(Viene de nota anterior) Significación cuyas
primeros pasos se hunden en la conciencia mítica de la
humanidad.
Desde el mito griego de Prometeo que roba el fuego y las artes a los
dioses para dárselos a la humanidad sufriendo luego un castigo
eterno, hasta la humanidad de maíz del Popol Vuh de los mayas todos
los pueblos del mundo han explicado en mitos el origen de la cultura
asociándolo al diálogo con los dioses.
La filosofía y la
ciencia también han intentado explicar esta necesidad tan humana de
construir sentido.

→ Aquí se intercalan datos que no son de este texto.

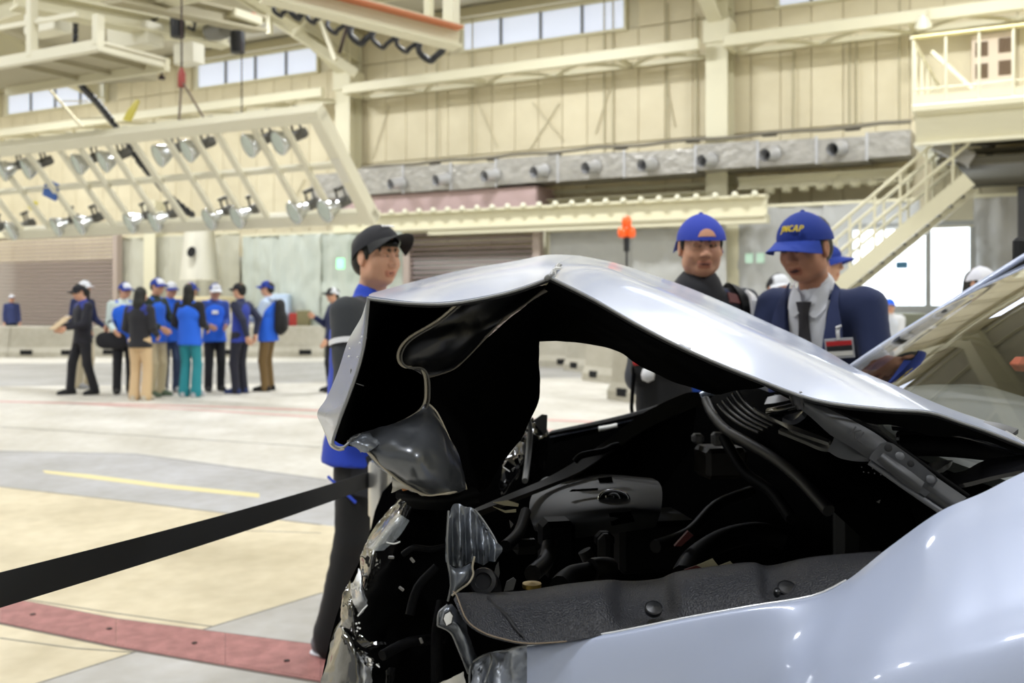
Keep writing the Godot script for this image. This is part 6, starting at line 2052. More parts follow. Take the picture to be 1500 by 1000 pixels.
	m.lathe([[0.0, -0.004], [0.004, 0.0], [0.0, 0.004]], Transform3D(Basis.IDENTITY, P(1349, 631, 1.5)), 10, -1.0)
	obj("bright_nut", m, mat("bright_drop"), c)
	skin("washer_nozzle", [
		[[1438, 622, 1.5], [1460, 630, 1.48], [1482, 636, 1.47]],
		[[1442, 616, 1.52], [1466, 620, 1.5], [1492, 628, 1.48]]], 10, 6, 0.008, mat("dull_grey"), c)
	skin("trim_wedge", [
		[[1354, 684, 1.42], [1370, 690, 1.40], [1384, 682, 1.40]],
		[[1362, 678, 1.44], [1378, 674, 1.42], [1396, 674, 1.42]]], 8, 6, 0.006, mat("strip_grey"), c)
	skin("cowl_end_trim", [
		[[1390, 712, 1.36], [1420, 706, 1.34], [1460, 696, 1.32], [1540, 680, 1.3]],
		[[1376, 692, 1.40], [1410, 690, 1.38], [1450, 672, 1.36], [1540, 662, 1.34]]], 16, 6, 0.006, mat("glossy_black"), c)

func rope_barrier():
	var base = ground(557, 437 + EYE * F / 3.1)
	var p = thing("barrier_post", "chrome retractable belt post standing behind the torn hood nose", "barrier post", base)
	var steel = mat("chrome_post", rgb(214, 212, 206), 0.32, 0.75)
	var t = Transform3D(Basis.IDENTITY, base)
	var m := MB.new()
	m.lathe([[0.0, 0.0], [0.16, 0.0], [0.17, 0.008], [0.165, 0.02], [0.05, 0.035], [0.03, 0.05]], t, 32)
	obj("base_disc", m, mat("chrome_post"), p)
	m = MB.new()
	m.lathe([[0.031, 0.04], [0.031, 0.94]], t, 28)
	obj("pole", m, steel, p)
	m = MB.new()
	m.lathe([[0.036, 0.775], [0.037, 0.78], [0.037, 0.93], [0.033, 0.942], [0.0, 0.945]], t, 28)
	obj("cassette", m, steel, p)
	m = MB.new()
	m.lathe([[0.0, 0.944], [0.026, 0.945], [0.024, 0.948], [0.0, 0.95]], t, 24)
	obj("top_disc", m, mat("blue_cap_disc", rgb(92, 116, 160), 0.3, 0.4), p)
	# the belt
	var rows = [[], [], []]
	var n = 24
	var h = base + Vector3(-0.036, 0.885, 0.0)
	var q = h + (P(0, 861, 1.375) - h) * 1.12
	for i in n + 1:
		var f = float(i) / n
		var c = h.lerp(q, f)
		c.y -= 0.008 * sin(PI * f)
		var half = 0.0245
		var lean = Vector3(0, 1, 0.04 * sin(f * 2.0))
		rows[0].append(c - lean * half); rows[1].append(c + Vector3(0, 0, 0.001)); rows[2].append(c + lean * half)
	m = MB.new()
	m.sheet(rows, 60, 4, 0.0014)
	var web = mat("black_webbing", rgb(30, 30, 31), 0.75)
	web.heightmap_enabled = true; web.heightmap_scale = 0.03
	web.heightmap_texture = noisetex(0.4, Color.BLACK, Color.WHITE, 256, 1, 51)
	triplanar(web, 14.0)
	tag(obj("barrier_belt", m, web), "black webbing belt stretched from the chrome post past the frame edge", "belt")

func elbow(s: Vector3, w: Vector3, l1: float, l2: float, pole: Vector3) -> Array:   # [elbow, wrist pulled within reach]
	var d = w - s
	var L = minf(d.length(), (l1 + l2) * 0.995)
	var u = d.normalized()
	w = s + u * L
	var a = (l1 * l1 - l2 * l2 + L * L) / (2 * L)
	var h = sqrt(maxf(l1 * l1 - a * a, 0.0))
	var p = (pole - u * pole.dot(u)).normalized()
	return [s + u * a + p * h, w]

func hand(b: Blob, w: Vector3, dir: Vector3, palm: Vector3, side: float, skin: Color, curl: float, k := 1.0):
	# dir: towards the fingertips, palm: the way the palm faces, side: which way the thumb leaves
	var d = dir.normalized()
	var n = (palm - d * palm.dot(d)).normalized()
	var x = d.cross(n).normalized() * side
	b.cone(w - d * 0.02, w + d * 0.03 * k, 0.027, 0.03, skin, 0.02, n, 0.75)
	b.cone(w + d * 0.03 * k + x * 0.018, w + d * 0.085 * k + x * 0.026, 0.022, 0.02, skin, 0.015, n, 0.62)
	b.cone(w + d * 0.03 * k - x * 0.016, w + d * 0.082 * k - x * 0.022, 0.022, 0.02, skin, 0.015, n, 0.62)
	for i in 4:
		var o = w + d * (0.09 - 0.004 * absf(i - 1.4)) * k + x * (0.03 - 0.0195 * i)
		var l = [0.072, 0.08, 0.074, 0.058][i] * k
		var c1 = curl * (0.5 + 0.06 * i)
		var c2 = curl * (1.1 + 0.08 * i)
		var p1 = o + (d * cos(c1) + n * sin(c1)) * l * 0.5
		var p2 = p1 + (d * cos(c1 + c2 * 0.6) + n * sin(c1 + c2 * 0.6)) * l * 0.3
		var p3 = p2 + (d * cos(c1 + c2) + n * sin(c1 + c2)) * l * 0.22
		b.cone(o, p1, 0.0095, 0.0085, skin, 0.005)
		b.cone(p1, p2, 0.0085, 0.008, skin, 0.004)
		b.cone(p2, p3, 0.008, 0.0068, skin, 0.004)
	var t0 = w + d * 0.03 * k + x * 0.03
	var t1 = t0 + (d * 0.7 + x * 0.6 + n * 0.3).normalized() * 0.042 * k
	var t2 = t1 + (d * 0.85 + x * 0.15 + n * 0.5).normalized() * 0.032 * k
	b.cone(t0, t1, 0.013, 0.0105, skin, 0.01)
	b.cone(t1, t2, 0.0105, 0.008, skin, 0.004)

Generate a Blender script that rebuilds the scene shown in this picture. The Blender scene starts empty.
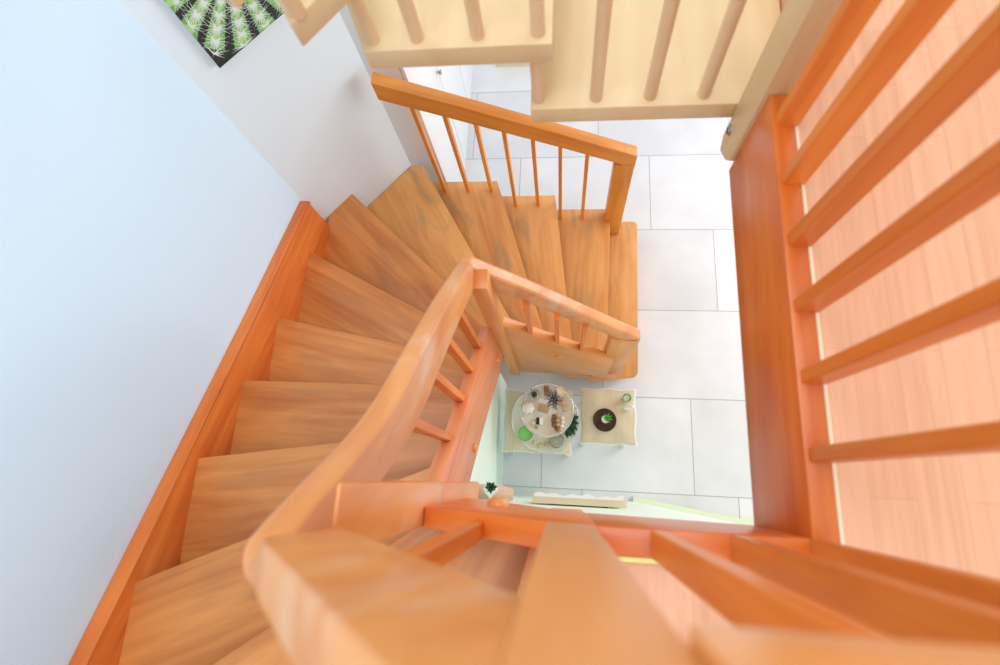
import bpy, bmesh, math, random
from mathutils import Vector, Matrix
random.seed(7)
S = bpy.context.scene
COL = S.collection

# ---------------------------------------------------------------- camera
cam_d = bpy.data.cameras.new('camera')
cam = bpy.data.objects.new('camera', cam_d); COL.objects.link(cam)
nad = Vector((60.0, 149.5, 540.0)).normalized()          # straight down, in lens coordinates (x right, y down, z forward)
yv = Vector((100.0, -2032.5, 540.0)); yv = (yv - nad*yv.dot(nad)).normalized()
up = -nad; xv = yv.cross(up)
right = Vector((xv[0], yv[0], up[0])); down = Vector((xv[1], yv[1], up[1])); fwd = Vector((xv[2], yv[2], up[2]))
M = Matrix.Identity(4)
for i in range(3):
    M[i][0] = right[i]; M[i][1] = -down[i]; M[i][2] = -fwd[i]
M[0][3], M[1][3], M[2][3] = 0.0, 0.0, 3.6
cam.matrix_world = M
cam_d.sensor_fit = 'HORIZONTAL'; cam_d.sensor_width = 36.0; cam_d.lens = 540/1000*36
cam_d.clip_start = 0.01
cam_d.dof.use_dof = True; cam_d.dof.focus_distance = 2.75; cam_d.dof.aperture_fstop = 2.8
S.camera = cam

# ---------------------------------------------------------------- world, light, exposure
W = bpy.data.worlds.new('daylight'); S.world = W; W.use_nodes = True
bg = W.node_tree.nodes['Background']; bg.inputs[0].default_value = (0.88, 0.945, 1.0, 1); bg.inputs[1].default_value = 0.90

def area(name, loc, target, size, energy, color):
    d = bpy.data.lights.new(name, 'AREA'); d.shape = 'RECTANGLE'; d.size, d.size_y = size
    d.energy = energy; d.color = color
    o = bpy.data.objects.new(name, d); COL.objects.link(o); o.location = loc
    o.rotation_euler = (Vector(target)-Vector(loc)).to_track_quat('-Z', 'Y').to_euler()
    return o
area('ground_fill', (2.9, 2.2, 1.6), (0, 0.9, 0.3), (2.2, 1.6), 66, (0.88, 0.95, 1.0))  # added fill that brightens the ground floor, no window in view
area('overhead_fill', (-0.1, 0.5, 6.0), (-0.1, 0.5, 0), (2.4, 2.6), 86, (0.85, 0.93, 1.0))  # added overhead fill that brightens upward faces, no skylight in view

S.view_settings.view_transform = 'Standard'; S.view_settings.look = 'None'
S.view_settings.gamma = 1.0; S.view_settings.use_curve_mapping = False
S.view_settings.exposure = 0.08

# ---------------------------------------------------------------- materials
def lin(c):
    return tuple(((v/255)/12.92 if v/255 <= .04045 else ((v/255+.055)/1.055)**2.4) for v in c)+(1.0,)
def new_mat(name):
    m = bpy.data.materials.new(name); m.use_nodes = True
    nt = m.node_tree; return m, nt, nt.nodes['Principled BSDF']
def plain(name, c, rough=.5, metal=0, noise=0.0, nscale=20, spec=.5, trans=0, ior=1.45):
    m, nt, b = new_mat(name)
    b.inputs['Roughness'].default_value = rough; b.inputs['Metallic'].default_value = metal
    b.inputs['Specular IOR Level'].default_value = spec
    b.inputs['Transmission Weight'].default_value = trans; b.inputs['IOR'].default_value = ior
    L = lin(c)
    tc = nt.nodes.new('ShaderNodeTexCoord'); n = nt.nodes.new('ShaderNodeTexNoise')
    n.inputs['Scale'].default_value = nscale; n.inputs['Detail'].default_value = 4
    nt.links.new(tc.outputs['Object'], n.inputs['Vector'])
    r = nt.nodes.new('ShaderNodeValToRGB'); k = noise
    r.color_ramp.elements[0].position = .3; r.color_ramp.elements[1].position = .7
    r.color_ramp.elements[0].color = tuple(v*(1-k) for v in L[:3])+(1,)
    r.color_ramp.elements[1].color = tuple(min(1, v*(1+k*.5)) for v in L[:3])+(1,)
    nt.links.new(n.outputs['Fac'], r.inputs['Fac']); nt.links.new(r.outputs['Color'], b.inputs['Base Color'])
    return m
def wood(name, dark, light, rough=.38, along=1.6, across=26.0, wear=None, spec=.5, vary=.18):
    """grain runs along the object's local X"""
    m, nt, b = new_mat(name); N = nt.nodes; K = nt.links
    tc = N.new('ShaderNodeTexCoord'); oi = N.new('ShaderNodeObjectInfo')
    off = N.new('ShaderNodeVectorMath'); off.operation = 'SCALE'; off.inputs[0].default_value = (13.1, 7.7, 5.3)
    K.new(oi.outputs['Random'], off.inputs['Scale'])
    add = N.new('ShaderNodeVectorMath'); K.new(tc.outputs['Object'], add.inputs[0]); K.new(off.outputs[0], add.inputs[1])
    mp = N.new('ShaderNodeMapping'); mp.inputs['Scale'].default_value = (along, across, across); K.new(add.outputs[0], mp.inputs['Vector'])
    n1 = N.new('ShaderNodeTexNoise'); n1.inputs['Scale'].default_value = 1.0; n1.inputs['Detail'].default_value = 6; n1.inputs['Roughness'].default_value = .6
    n1.inputs['Distortion'].default_value = .6
    K.new(mp.outputs[0], n1.inputs['Vector'])
    mp2 = N.new('ShaderNodeMapping'); mp2.inputs['Scale'].default_value = (along*.8, across*.28, across*.28); K.new(add.outputs[0], mp2.inputs['Vector'])
    n2 = N.new('ShaderNodeTexNoise'); n2.inputs['Scale'].default_value = 1.0; n2.inputs['Detail'].default_value = 3; n2.inputs['Distortion'].default_value = 1.2
    K.new(mp2.outputs[0], n2.inputs['Vector'])
    mix = N.new('ShaderNodeMix'); mix.data_type = 'FLOAT'; mix.inputs[0].default_value = .55
    K.new(n1.outputs['Fac'], mix.inputs[2]); K.new(n2.outputs['Fac'], mix.inputs[3])
    r = N.new('ShaderNodeValToRGB'); e = r.color_ramp.elements
    e[0].position = .36; e[0].color = lin(dark); e[1].position = .62; e[1].color = lin(light)
    K.new(mix.outputs[0], r.inputs['Fac'])
    hsv = N.new('ShaderNodeHueSaturation')
    mr = N.new('ShaderNodeMapRange'); mr.inputs['To Min'].default_value = 1-vary*.5; mr.inputs['To Max'].default_value = 1+vary*.5
    K.new(oi.outputs['Random'], mr.inputs['Value']); K.new(mr.outputs[0], hsv.inputs['Value'])
    K.new(r.outputs['Color'], hsv.inputs['Color'])
    out = hsv.outputs['Color']
    if wear:
        n3 = N.new('ShaderNodeTexNoise'); n3.inputs['Scale'].default_value = 3.2; n3.inputs['Detail'].default_value = 5; n3.inputs['Distortion'].default_value = .8
        mp3 = N.new('ShaderNodeMapping'); mp3.inputs['Scale'].default_value = (1.0, 2.6, 2.6); K.new(add.outputs[0], mp3.inputs['Vector'])
        K.new(mp3.outputs[0], n3.inputs['Vector'])
        r3 = N.new('ShaderNodeValToRGB'); r3.color_ramp.elements[0].position = .54; r3.color_ramp.elements[0].color = (0, 0, 0, 1)
        r3.color_ramp.elements[1].position = .74; r3.color_ramp.elements[1].color = (wear[1],)*3+(1,)
        K.new(n3.outputs['Fac'], r3.inputs['Fac'])
        mx = N.new('ShaderNodeMix'); mx.data_type = 'RGBA'; K.new(r3.outputs['Color'], mx.inputs[0]); K.new(out, mx.inputs[6]); mx.inputs[7].default_value = lin(wear[0])
        out = mx.outputs[2]
    K.new(out, b.inputs['Base Color'])
    b.inputs['Roughness'].default_value = rough; b.inputs['Specular IOR Level'].default_value = spec
    bp = N.new('ShaderNodeBump'); bp.inputs['Strength'].default_value = .06; bp.inputs['Distance'].default_value = .004
    K.new(n1.outputs['Fac'], bp.inputs['Height']); K.new(bp.outputs[0], b.inputs['Normal'])
    return m

MT = {}
MT['tread'] = wood('tread_beech_orange', (182, 104, 48), (216, 142, 76), rough=.42, wear=((160, 116, 80), .4))
MT['tread_low'] = wood('tread_beech_lit', (216, 142, 74), (240, 178, 106), rough=.42, wear=((168, 140, 100), .7))  # lower treads: same wood, with the stronger light there put into its colour
MT['string'] = wood('string_red_orange', (202, 96, 34), (232, 130, 56), rough=.33)
MT['string_pink'] = wood('string_pinkish_orange', (216, 120, 70), (240, 154, 102), rough=.33)
MT['rail'] = wood('handrail_worn', (216, 128, 58), (240, 166, 96), rough=.3, along=2.2, across=18, wear=((222, 188, 160), .7))
MT['rail_out'] = wood('outer_rail_orange', (220, 132, 46), (244, 164, 72), rough=.35)
MT['newel'] = wood('newel_orange', (216, 136, 68), (236, 164, 98), rough=.34, across=16)
MT['bal'] = wood('baluster_orange', (212, 104, 30), (240, 140, 54), rough=.36, across=30)
MT['beam'] = wood('gallery_beam_orange', (200, 88, 28), (230, 124, 50), rough=.3)
MT['beech'] = wood('pale_beech', (220, 186, 138), (232, 204, 158), rough=.4, across=14, vary=.05)
MT['beech_rod'] = wood('pale_beech_rod', (226, 186, 138), (242, 210, 168), rough=.4, across=30, vary=.06)
MT['white'] = plain('white_lacquer', (240, 242, 244), .35)
MT['cream'] = plain('cream_paint', (226, 214, 184), .45, noise=.06, nscale=14)
MT['metal'] = plain('brushed_metal', (170, 172, 172), .3, metal=1)
MT['dark'] = plain('dark_gap', (60, 50, 42), .7)
MT['brass'] = plain('brass_strip', (206, 178, 112), .32, metal=.6)
MT['creamtrim'] = plain('cream_trim', (244, 226, 190), .4)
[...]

Clásicos como la Caverna de Platón o El Porvenir
de una Ilusión de Sigmund Freud son algunos de los infinitos
ejemplos posibles.
Si hay un tema común
en estos – y otros – textos es el de la ascensión. A los dioses,
al conocimiento o las formas científicas que la modernidad supuso
superiores. Pero siempre se trato de ciertos sacrificios para
elevarse, a los dioses, a la razón o a la ciencia. Dialogar con un
sentido trascendente.
Sentido trascendente
para dar cuenta del ser humanidad en cada encrucijada tiempo espacio;
el aquí y ahora presionado por la gran historia.
Un espacio planeta
sobre el que transcurre la experiencia humana en un tiempo cuyas
coordenadas se mueven más rápidamente por unas tecnologías
digitales que ponen la otredad en el centro de nuestros hogares.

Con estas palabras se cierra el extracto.